Yep, though I can’t be sure at this time, but until I find evidence within myself to point otherwise, I believe I am some type of small cat for my cat side; which, however, still leaves a lot of possibilities out in the open.  I’m very confident in my ears being pointed, not rounded, tail length is iffy–I really don’t know about that, though I’d prefer to have a full length cat tail, I don’t know if I do (and please note, when I state it like that I mean ‘I’ as in “my cat (or other animal) side” not that my physical body is that way, obviously).  During one of my mental cat shifts back in March, I had a purring ‘session’ that I wasn’t consciously controlling, which also helps point toward small cats because they have a constant flow of purring (it continues as they breathe in and out), instead of being like a big cat that all, or most, can only do it while breathing out.  Ear tufts–that’s something I’m currently looking into on the account of my profound fascination with them (my drawings since middle school, on and off, have depicted cats, even canids, and hybrid fantasy animals with ear tufts many times; never figured out why exactly, and where from, especially for it to attract my attention so prominently), though I don’t know if my phantom cat ears have ear tufts on them, I just know they are pointed cat ears.  As mentioned times earlier, I’m looking into caracal as a possibility but I must admit that I am quite cautious because I don’t want to end up in the situation of “pigeonholing” myself into thinking that I’m like one in this way and that way when I’m not and never have been–to fill in the blank spots to squeeze myself in something I don’t belong, for something that I’m not.

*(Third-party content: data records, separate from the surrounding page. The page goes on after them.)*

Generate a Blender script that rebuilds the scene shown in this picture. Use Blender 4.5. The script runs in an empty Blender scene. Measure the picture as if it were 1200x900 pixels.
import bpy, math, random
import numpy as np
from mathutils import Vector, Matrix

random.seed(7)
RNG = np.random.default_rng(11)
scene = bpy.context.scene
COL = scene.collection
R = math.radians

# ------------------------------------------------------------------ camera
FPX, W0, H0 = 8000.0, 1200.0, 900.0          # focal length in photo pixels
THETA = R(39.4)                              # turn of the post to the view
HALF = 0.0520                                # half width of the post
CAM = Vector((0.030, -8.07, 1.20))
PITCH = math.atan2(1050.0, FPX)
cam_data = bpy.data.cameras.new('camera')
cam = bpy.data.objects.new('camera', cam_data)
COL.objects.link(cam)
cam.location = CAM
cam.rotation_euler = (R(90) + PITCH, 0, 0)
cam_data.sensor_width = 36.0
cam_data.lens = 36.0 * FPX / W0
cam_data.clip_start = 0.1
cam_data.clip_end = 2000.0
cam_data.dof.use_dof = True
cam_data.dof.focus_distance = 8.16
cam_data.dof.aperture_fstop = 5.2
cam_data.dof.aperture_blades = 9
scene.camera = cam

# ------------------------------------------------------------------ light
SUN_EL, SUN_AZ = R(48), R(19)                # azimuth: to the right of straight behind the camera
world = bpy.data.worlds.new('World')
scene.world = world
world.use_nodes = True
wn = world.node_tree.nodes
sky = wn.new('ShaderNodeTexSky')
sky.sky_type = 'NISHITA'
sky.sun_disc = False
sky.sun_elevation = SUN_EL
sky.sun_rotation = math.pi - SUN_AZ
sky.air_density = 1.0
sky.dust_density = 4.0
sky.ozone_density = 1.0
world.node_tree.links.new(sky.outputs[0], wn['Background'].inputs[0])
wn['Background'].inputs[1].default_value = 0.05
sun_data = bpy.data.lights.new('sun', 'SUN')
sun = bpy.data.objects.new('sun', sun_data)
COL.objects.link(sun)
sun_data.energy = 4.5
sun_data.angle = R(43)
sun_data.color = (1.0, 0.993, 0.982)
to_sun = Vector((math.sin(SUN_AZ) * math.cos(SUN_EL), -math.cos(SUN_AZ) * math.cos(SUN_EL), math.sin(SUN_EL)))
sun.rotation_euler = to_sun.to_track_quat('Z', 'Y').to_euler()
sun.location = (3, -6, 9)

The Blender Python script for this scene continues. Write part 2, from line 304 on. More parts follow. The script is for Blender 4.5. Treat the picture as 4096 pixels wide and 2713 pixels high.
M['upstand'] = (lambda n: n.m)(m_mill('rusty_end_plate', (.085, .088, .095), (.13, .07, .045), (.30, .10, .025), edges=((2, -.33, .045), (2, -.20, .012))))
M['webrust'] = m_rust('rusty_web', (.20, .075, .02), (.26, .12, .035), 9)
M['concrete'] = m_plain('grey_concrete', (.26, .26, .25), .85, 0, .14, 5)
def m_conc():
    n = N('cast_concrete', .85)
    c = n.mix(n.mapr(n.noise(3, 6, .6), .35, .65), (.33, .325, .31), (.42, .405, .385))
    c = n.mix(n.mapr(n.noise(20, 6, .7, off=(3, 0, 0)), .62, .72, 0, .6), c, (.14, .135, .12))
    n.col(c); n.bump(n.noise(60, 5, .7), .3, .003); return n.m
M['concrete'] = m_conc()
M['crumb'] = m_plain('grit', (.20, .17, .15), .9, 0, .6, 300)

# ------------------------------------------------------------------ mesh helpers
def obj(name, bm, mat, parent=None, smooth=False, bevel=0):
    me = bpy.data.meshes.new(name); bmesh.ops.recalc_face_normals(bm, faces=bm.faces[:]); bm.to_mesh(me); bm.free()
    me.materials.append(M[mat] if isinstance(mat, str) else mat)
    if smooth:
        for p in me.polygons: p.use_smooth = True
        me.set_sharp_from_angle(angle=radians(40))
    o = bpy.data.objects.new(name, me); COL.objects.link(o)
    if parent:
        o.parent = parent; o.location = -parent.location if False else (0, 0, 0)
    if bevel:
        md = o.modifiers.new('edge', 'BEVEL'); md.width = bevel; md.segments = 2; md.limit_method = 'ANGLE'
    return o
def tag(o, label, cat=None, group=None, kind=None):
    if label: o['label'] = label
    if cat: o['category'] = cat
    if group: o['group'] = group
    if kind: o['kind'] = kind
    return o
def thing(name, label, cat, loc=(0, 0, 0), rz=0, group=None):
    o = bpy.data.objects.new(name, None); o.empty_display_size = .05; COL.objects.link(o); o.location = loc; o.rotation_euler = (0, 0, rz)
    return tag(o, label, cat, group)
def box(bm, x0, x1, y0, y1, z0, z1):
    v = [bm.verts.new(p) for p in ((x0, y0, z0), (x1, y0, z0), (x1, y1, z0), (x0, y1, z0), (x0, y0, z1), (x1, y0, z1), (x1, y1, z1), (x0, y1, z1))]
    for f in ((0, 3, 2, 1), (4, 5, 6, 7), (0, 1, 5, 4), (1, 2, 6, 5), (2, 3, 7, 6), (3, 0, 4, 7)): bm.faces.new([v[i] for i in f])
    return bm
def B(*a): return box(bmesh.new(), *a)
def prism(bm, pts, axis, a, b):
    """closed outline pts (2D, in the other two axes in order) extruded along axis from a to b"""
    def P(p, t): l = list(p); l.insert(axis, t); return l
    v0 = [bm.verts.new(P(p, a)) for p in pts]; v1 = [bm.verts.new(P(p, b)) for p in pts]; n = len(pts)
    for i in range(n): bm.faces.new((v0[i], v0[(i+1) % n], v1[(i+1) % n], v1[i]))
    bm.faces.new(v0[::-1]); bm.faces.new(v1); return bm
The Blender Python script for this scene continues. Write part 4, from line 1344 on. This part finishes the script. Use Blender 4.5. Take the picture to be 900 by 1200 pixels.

At this time, I would be so happy to find out that I’m a caracal, even though they do have rather funny looking ‘half-length’ tails, but I don’t want to lead myself down the path of thinking I really *am* one if I’m not actually one.  Lynx is another strong possibility, even though I’m being resistant to seeing it as such, almost as though I’d be disappointed if it turns out being that, though I’m not completely sure as to why—maybe somewhat because I’ve never found a particular attraction for lynxes, not that I don’t like them at all or hate them, certainly no, but just that they’ve never stuck out in my mind and maybe the dramatic emphasis I’ve been seeing on them has also added to that (kind of similar to my situation with battling with myself over me having a wolf side), as also they have such short tails, and I will admit, I have a strong fascination with tails especially full length tails of cats and they are so amazing and expressive, to not have one (as in my cat side) seems just odd and foreign to me, so to speak, even a half-tail of a caracal is more acceptable.  Yeah, I know, more superficial reasons, but still, some of them should be noted by me as important because a lot of myself, thoughts, interests, and so many other things about me must be evaluated, searched, and made sense of or thrown out when I’m doing this kind of searching pertaining to my therianthropy; even the seemingly trivial little things can have so much meaning, as also even the seemingly large, conspicuous things may have zero to do with my personal therianthropy. 

This is indeed something very difficult to figure out, and when I decided last year [2004] that I have a non-human animal soul, then early this year [2005] figured out it was more than one animal which being (from what I’ve been able to tell and discover) are cat/felid, canid (leaning toward wolf, especially then), and horse (domestic, most likely), I stopped searching quite as hard except for wolf, but even then I didn’t search myself greatly, instead I was doing more so outside research on dholes, though at least I didn’t pigeonhole myself then.  But, since school started in late August, I’ve strayed from myself, which also meant that I strayed from searching for answers in regards to my therianthropy and doing more than just “settling” on the point I had reached.  Yes, on the Awereness Forums I’ve noticed people note that we shouldn’t fret and stress ourselves over narrowing down our species–truthfully, I’m not trying to narrow myself down to a particular subspecies unless I feel I really need to, such as if the subspecies vary significantly from each other (like with grey wolves), yet I’m not interested in doing that at this time, it’s one of those “I’ll cross that road when and if I get to it” things.

However, I am trying to narrow down my species because I honestly want to know; if my species isn’t really a single species but a combination of many put together, then I want to discover that at some point, be it soon or not, but if it is a particular species, I really do want to know that.  I want to know myself in that way, and I feel it is important for me to do that.  I’ll still maintain a strong connection to all cats in general as I always have, but to know myself in that way, to that extent, I would be so grateful to reach that point and achieve it, to have worked to attain that knowledge about myself, about my soul especially.  I feel as though I have allowed myself to just simply settle on these things and also allowed my human mind to override the vast majority of my non-human soul, my therian sides, which has left a feeling of emptiness that needs to be filled through what I was doing at some point early this year; I really *need* to get back to that.